Nach Art. 65 Satz 1 GG bestimmt der Bundeskanzler die Richtlinien der Politik und trägt dafür die Verantwortung. Verfassungsrechtlich ergibt sich hieraus eine Sonderstellung des Bundeskanzlers im Verhältnis zu den Ministern: Er (oder sie) ist Regierungschef. Deshalb beinhaltet sie unumstritten das Recht des Bundeskanzlers, in politischen Grundsatzfragen Führungsentscheidungen zu treffen, bei denen sich das Kabinett als Ganzes nicht einig wird. Zuvorderst soll bei Meinungsverschiedenheiten zwischen Bundesministern jedoch die Bundesregierung als Kollegium entscheiden (Art. 65 Satz 3 GG). Die Regierung ist damit ein Kollegialorgan und es gilt grundsätzlich das Kollegialitätsprinzip. Aber: der Kanzler ist „Erster unter Gleichen“ und hat eine weiterreichende Machtfülle.

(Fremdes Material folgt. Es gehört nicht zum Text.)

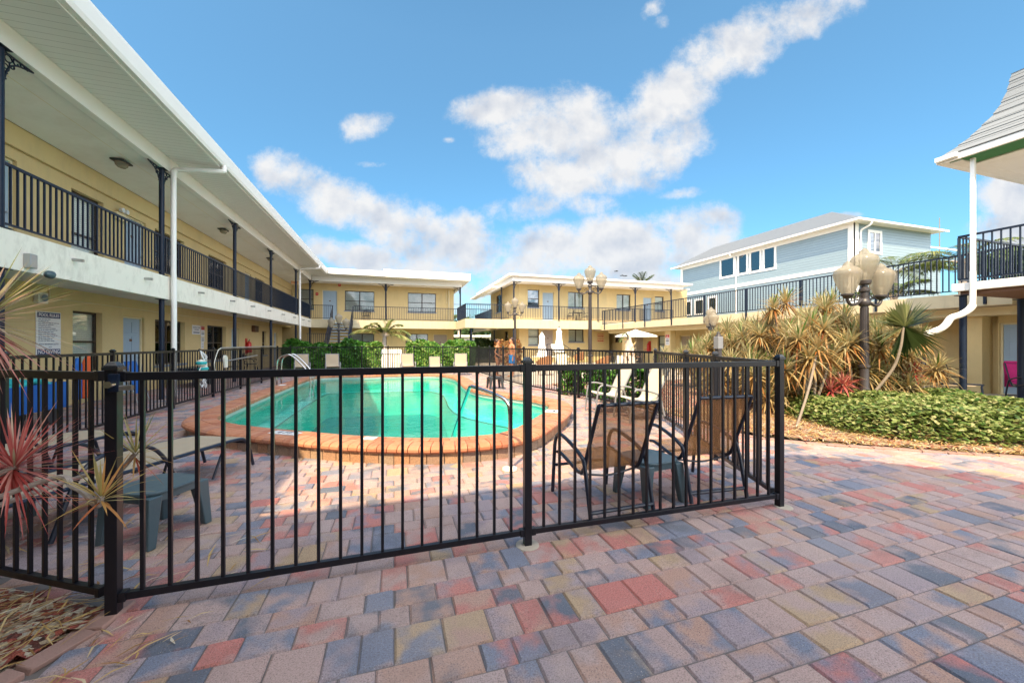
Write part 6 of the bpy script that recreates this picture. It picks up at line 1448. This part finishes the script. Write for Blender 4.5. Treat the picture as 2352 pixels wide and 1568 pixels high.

Ein Spannungsverhältnis ist dabei Art. 65 GG immanent: Nach dem in Satz 2 verankerten Ressortprinzip leiten die Bundesminister (ggf. innerhalb der vom Kanzler gesetzten Richtlinien) ihre Geschäftsbereiche eigenständig und unter eigener Verantwortung. Richtlinien sind hier zunächst Grundentscheidungen der Regierungspolitik, also die allgemeine politische Ausrichtung - nicht eine detaillierte Ausformung der Regierungspolitik. Allerdings können auch Einzelfragen für die politische Ausrichtung wesentlich sein und dann Gegenstand von Richtlinien werden. Ob der Fortbetrieb von Kernkraftwerken eine generelle Grundsatz- oder konkrete Einzelfallentscheidung ist kann somit dahinstehen.
Die Richtlinienkompetenz ist auch in § 1 der Geschäftsordnung der Bundesregierung (GeschO BReg) geregelt. Dieses „Machtwort“ erstreckt sich jedoch nur auf die Bundesregierung. Denn mit der Richtlinienentscheidung ist zwar formal festgeschrieben, wie die Haltung der Bundesregierung insgesamt in einer wichtigen politischen Frage ist. Auch die Verantwortung ist dann geklärt: Laut BVerfG (BVerfGE 2,1) gilt die „Verantwortlichkeit der Regierung“ als ein Pfeiler der freiheitlich-demokratischen Grundordnung (FDGO). Und wenn sich in dieser eine einzelne Person durchsetzt - wenn auch verfasssungsrechtlich legitimiert – durchsetzt, trägt diese dann auch letztendlich die Verantwortung.
Eine Entscheidung im Parlament beeinflusst dies - zumindest direkt - nicht. Die Abgeordneten verfügen nach Art. 38 I S. 2 GG über ein freies Mandat, sind an Aufträge und Weisungen nicht gebunden und nur ihrem Gewissen unterworfen). Sie unterliegen aber faktisch der Fraktions- bzw. Koalitionsdisziplin. Auch die meisten Landesverfassungen kennen eine Richtlinienkompetenz der jeweiligen Regierungschefs. Allein in Bremen gibt es eine solche nicht - laut Art. 118 Abs. 1 S. 1 LV gibt die Bremische Bürgerschaft die Richtlinien vor, nach denen der Senat die Verwaltung der Hansestadt zu führen hat. In Berlin verfügt der Regierende Bürgermeister über eine abgeschwächte Richtlinienkompetenz: Die von ihm bestimmten Richtlinien der Regierungspolitik bedürfen nach Art. 58 Abs. 2 der LVerf Berlin der Billigung durch das Abgeordnetenhaus.
Bundeskanzler Scholz machte am 17. Oktober 2022 von dieser Richtlinienkompetenz Gebrauch: er wies die zuständigen Minister und Ministerinnen an, die für ein Gesetzgebungsverfahren erforderlichen Entwürfe vorzulegen, um die drei letzten aktiven Kernkraftwerke über den 31. Dezember 2022 hinaus weiter betreiben zu können. Davor hat nur der erste Kanzler Konrad Adenauer diese Mittel genutzt, zumindest soweit bekannt wäre.